* **Recorded information**
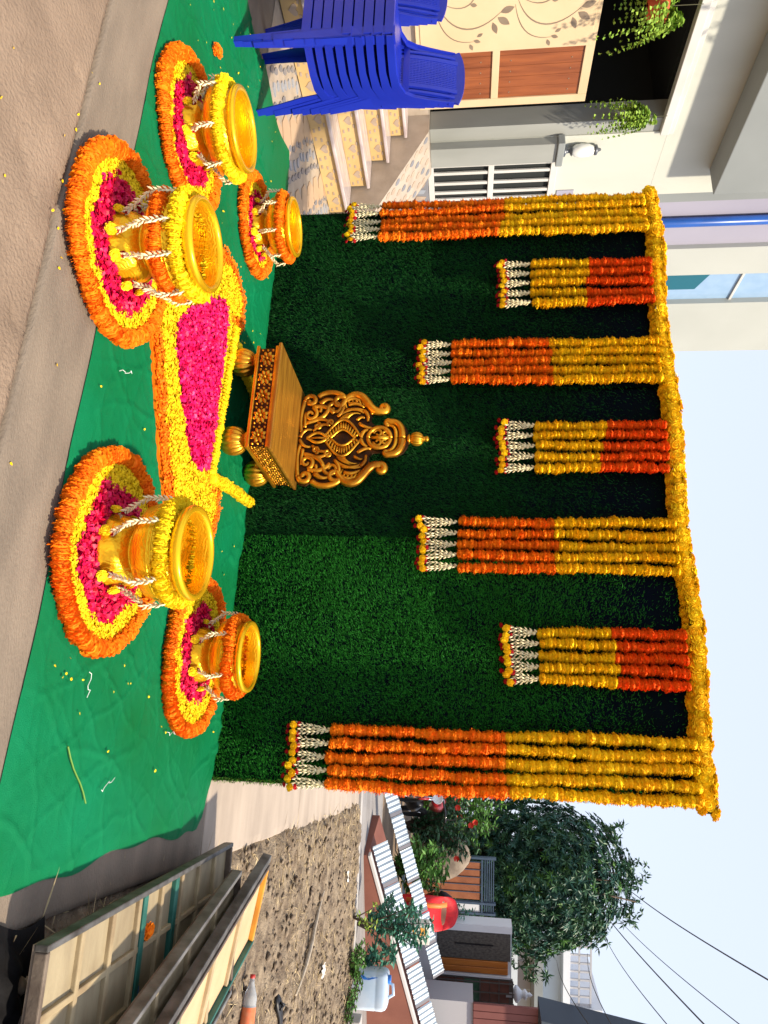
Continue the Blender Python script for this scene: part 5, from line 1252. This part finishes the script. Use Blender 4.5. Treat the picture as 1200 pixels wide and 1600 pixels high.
obj('frame_bar',MB().box((0,-.03,1.721),(1.16,.03,1.76)),'gate_blue',t); obj('frame_bar',MB().box((0,-.03,.04),(1.16,.03,.095)),'gate_blue',t)
for k in range(5): obj('top_bar',MB().box((0,-.014,1.79+.045*k),(1.16,.014,1.812+.045*k)),'gate_blue',t)
for u in (-.06,.90,1.12): obj('gate_post',MB().box((u,-.035,0),(u+.045,.035,2.03)),'gate_blue',t)
obj('grey_panel',MB().box((.946,-.01,.1),(1.118,.01,1.70)),'far_white',t); fin()
mat('moto_black',(.012,.012,.014),rough=.3,coat=.3); mat('moto_red',(.35,.01,.015),rough=.3,coat=.5); mat('chrome',(.75,.75,.78),rough=.15,metal=1.0); mat('tyre',(.012,.012,.012),rough=.8); mat('lens',(.8,.82,.85),rough=.1)
mt=thing('motorcycle','black and red motorcycle parked behind the orange strands of the longest curtain','motorcycle',(4.25,10.6,0))
def wheel(x,y,z):
    w=MB(); n=28; V=[];F=[]
    for k in range(n):
        a=6.2832*k/n
        for j in range(8): b=6.2832*j/8; rr=.26+.055*math.cos(b); V.append((x+rr*math.cos(a)*.25,y+rr*math.cos(a)*.97+0,z+rr*math.sin(a))); V[-1]=(V[-1][0]+.05*math.sin(b),V[-1][1],V[-1][2])
    F=[(k*8+j,((k+1)%n)*8+j,((k+1)%n)*8+(j+1)%8,k*8+(j+1)%8) for k in range(n) for j in range(8)]
    o=obj('wheel',(V,F),'tyre',mt,smooth=True)
    s=MB()
    for k in range(6): a=6.2832*k/6; s.tube([(x,y,z),(x+.21*math.cos(a)*.25,y+.21*math.cos(a)*.97,z+.21*math.sin(a))],.012,6)
    obj('spokes',s,'chrome',o)
wheel(4.10,10.05,.31); wheel(4.42,11.25,.31)
mb=MB(); mb.tube([(4.15,10.25,.80),(4.20,10.45,.86),(4.26,10.65,.84),(4.29,10.8,.74)],[.07,.13,.13,.08],12); obj('tank',mb,'moto_red',mt,smooth=True)
mb=MB(); mb.tube([(4.28,10.75,.78),(4.34,11.0,.80),(4.40,11.3,.88)],[.10,.11,.06],12,flat=.6); obj('seat',mb,'moto_black',mt,smooth=True)
mb=MB(); mb.tube([(4.2,10.35,.50),(4.24,10.6,.40),(4.3,10.85,.42)],[.10,.16,.12],10); obj('engine',mb,'moto_black',mt,smooth=True)
mb=MB(); mb.tube([(4.10,10.05,.31),(4.14,10.22,.86)],.03,8); mb.tube([(4.14,10.22,.86),(4.15,10.25,.95)],.03,8); obj('fork',mb,'chrome',mt,smooth=True)
mb=MB(); mb.tube([(3.80,10.42,1.0),(3.95,10.30,1.0),(4.15,10.25,.95),(4.35,10.15,1.0),(4.52,10.18,1.0)],.018,8); obj('handlebar',mb,'moto_black',mt,smooth=True)
mb=MB(); mb.lathe([(.002,-.05),(.07,-.04),(.095,.0),(.09,.03)],20); V=[(4.12+x,10.12-z*.9,.86+y) for x,y,z in mb.V]; obj('headlight',(V,mb.F),'lens',mt,smooth=True)
for x in (3.86,4.47):
    mb=MB(); mb.tube([(x,10.25,1.0),(x,10.25,1.16)],.008,6); mb.lathe([(.002,0),(.05,.004),(.05,.014),(.002,.02)],16,(x,10.25,1.18)); obj('mirror',mb,'moto_black',mt)
mb=MB(); mb.tube([(4.12,9.93,.52),(4.12,10.05,.66),(4.14,10.25,.62)],[.05,.06,.04],8,flat=.5); obj('mudguard',mb,'moto_red',mt,smooth=True)

# ================================================================ house front on the right
mat('door_black',(.05,.045,.04),(.11,.10,.085),scale=34,rough=.45,bump=.7,bscale=40,stretch=(1,1,.6)); mat('door_orange',(.48,.17,.03),(.36,.11,.02),scale=2,rough=.4,stretch=(6,1,.7)); mat('shutter_brown',(.16,.06,.04),(.11,.04,.028),scale=5,rough=.55); mat('green_glass',(.03,.10,.06),(.08,.16,.10),scale=8,rough=.2); mat('slat_red',(.20,.065,.055),(.16,.05,.042),scale=3,rough=.6); mat('fascia_blue',(.055,.075,.10),(.045,.06,.085),scale=1,rough=.7); mat('grille',(.12,.11,.10),rough=.5,metal=.4); mat('pale_grey',(.42,.42,.44),scale=1,rough=.8)
R2=math.atan2(.45,1.25)
t,fin=lthing('house_front','white house front with a black textured door, orange panel and barred brown window','house',(6.20,10.02,0),R2)
obj('wall',MB().box((-.14,.0,.0),(2.4,.25,.89)),'far_white',t); obj('wall',MB().box((-.14,.0,.891),(-.02,.25,2.16)),'far_white',t); obj('wall',MB().box((1.36,.0,.891),(2.4,.25,1.55)),'pale_grey',t); obj('wall',MB().box((-.02,.1,.891),(1.36,.25,2.16)),'far_white',t)
dr=obj('door',MB().box((.0,.03,.895),(.47,.08,2.14)),'door_black',t,bevel=.006); obj('handle',MB().box((.20,.008,1.2),(.215,.029,1.85)),'moto_black',dr)
for u0 in (.485,.60): obj('wood_panel',MB().box((u0,.03,.895),(u0+.108,.08,2.10)),'door_orange',t,bevel=.012)
obj('jamb',MB().box((.722,.0,.895),(.752,.09,2.14)),'far_white',t)
wd=obj('window',MB().box((.77,.02,.90),(1.30,.06,2.18)),'grille',t)
for i,(z0,z1,m) in enumerate(((.93,1.08,'shutter_brown'),(1.09,1.22,'shutter_brown'),(1.23,1.35,'shutter_brown'),(1.37,1.62,'green_glass'),(1.64,1.79,'shutter_brown'),(1.80,1.95,'shutter_brown'),(1.96,2.12,'shutter_brown'))):
    obj('shutter_panel' if m!='green_glass' else 'pane',MB().box((.80,.008,z0),(1.27,.0195,z1)),m,wd)
for u in (.80,.97,1.14,1.285): obj('grille_bar',MB().box((u-.008,-.05,.88),(u+.008,-.034,2.2)),'grille',wd)
for z in (.90,1.22,1.36,1.63,1.95,2.18): obj('grille_bar',MB().box((.76,-.0335,z-.008),(1.31,-.018,z+.008)),'grille',wd)
fin()
t,fin=lthing('slat_building','building with reddish slat cladding and a dark blue grey frame at the picture edge','building',(7.02,9.26,0),R2)
obj('lower_wall',MB().box((.02,.05,0),(2.6,.5,1.50)),'pale_grey',t)
for k in range(14): obj('slat',MB().box((.0+.115*k,.0,1.501),(.108+.115*k,.045,2.50)),'slat_red',t,bevel=.006)
fp=[(0.0,2.52),(.30,4.25),(2.6,4.25),(2.6,2.52)]; obj('fascia_frame',MB().prism([(0,2.52),(.30,4.25),(.62,4.25),(.30,2.86),(.22,2.52)],'y',-.25,.3),'fascia_blue',t); obj('fascia_frame',MB().prism([(.221,2.52),(.301,2.86),(2.6,2.86),(2.6,2.52)],'y',-.25,.3),'fascia_blue',t)
for k in range(10): obj('slat',MB().box((.62+.2*k,.05,2.862),(.805+.2*k,.09,6.5)),'slat_red',t)
obj('core',MB().box((.63,.10,2.51),(2.6,.5,6.5)),'slat_red',t)
fin()
t,fin=lthing('gate_post_lamp','white stepped lamp on the post above the barred window','lamp',(7.14,10.42,2.19),0)
mb=MB(); mb.lathe([(.06,0),(.13,.04),(.13,.07),(.07,.13),(.05,.16),(.08,.19),(.08,.21),(.03,.25),(.04,.28),(.001,.33)],16); obj('shade',mb,'far_white',t,smooth=True)
mb=MB(); mb.box((-.05,-.05,-.12),(.05,.05,-.001)); obj('base',mb,'pale_grey',t); fin()
mat('far_pale',(.60,.66,.70),(.55,.60,.65),scale=.5,rough=.85)
t,fin=lthing('far_house','distant white house with a balcony rail beyond the tree','house',(9.15,26.4,0),R2)
obj('wall',MB().box((.0,0,0),(4.2,5,5.0)),'far_pale',t); obj('roof_slab',MB().box((-.5,-.6,5.001),(4.4,5.2,5.25)),'far_white',t)
for k in range(16): obj('rail_post',MB().box((-.4+.3*k,-.5,5.251),(-.34+.3*k,-.44,5.95)),'pale_grey',t)
for z in (5.55,5.96): obj('rail_bar',MB().box((-.42,-.5,z),(4.3,-.44,z+.06)),'pale_grey',t)
obj('window',MB().box((1.2,-.05,3.2),(2.2,-.001,4.3)),'pale_grey',t); obj('shade_beam',MB().box((-.6,-1.4,3.9),(4.3,-.01,4.2)),'wall_grey',t)
obj('balcony_wall',MB().box((2.4,-.6,5.252),(2.5,2.5,6.4)),'far_white',t); fin()
t,fin=lthing('grey_house','grey house behind the black door, half hidden by the tree','house',(6.5,17.5,0),R2)
obj('wall',MB().box((0,0,0),(5,3,2.6)),'wall_grey',t); obj('roof_slab',MB().box((-.3,-.5,2.601),(5.2,3.2,2.78)),'far_pale',t)
for k in range(4): w=obj('window',MB().box((.4+1.1*k,-.03,1.2),(1.1+1.1*k,-.001,2.2)),'room_shade',t); obj('frame',MB().box((.36+1.1*k,-.05,2.2005),(1.14+1.1*k,-.001,2.26)),'far_white',w)
fin()
# ================================================================ overhead wires
mat('wire',(.03,.03,.035),rough=.6)
WIR=[((6.52,18.14,5.84),(5.87,7.16,5.2)),((7.09,18.25,5.11),(6.48,7.28,4.43)),((7.19,18.33,5.46),(6.46,7.33,4.92)),((7.53,18.41,5.08),(6.5,7.24,4.0)),((8.17,18.59,4.71),(6.54,7.16,3.3)),((8.37,18.56,3.89),(6.55,7.13,3.01))]
for k,(a,b) in enumerate(WIR):
    a=Vector(a); b=Vector(b); b=b+(b-a)*.25; P=[]
    for i in range(25):
        f=i/24; p=a+(b-a)*f; p.z-=.25*math.sin(math.pi*f)*(.3 if k==1 else .6); P.append(p)
    tag(obj('overhead_wire',MB().tube(P,.011 if k in (0,1) else .007,5),'wire'),['twisted power cable, the highest of the wires crossing the sky','straight black wire, second below the twisted cable','pale wire just under the twisted cable','wire, third from the slat building','thin wire, second from the slat building','lowest thin wire, nearest the slat building'][k],'wire','wires crossing the sky')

* **Exercise objective**
Going through the lines above one by one, tally those with the word "from" and give only the total.

* **Task response**
2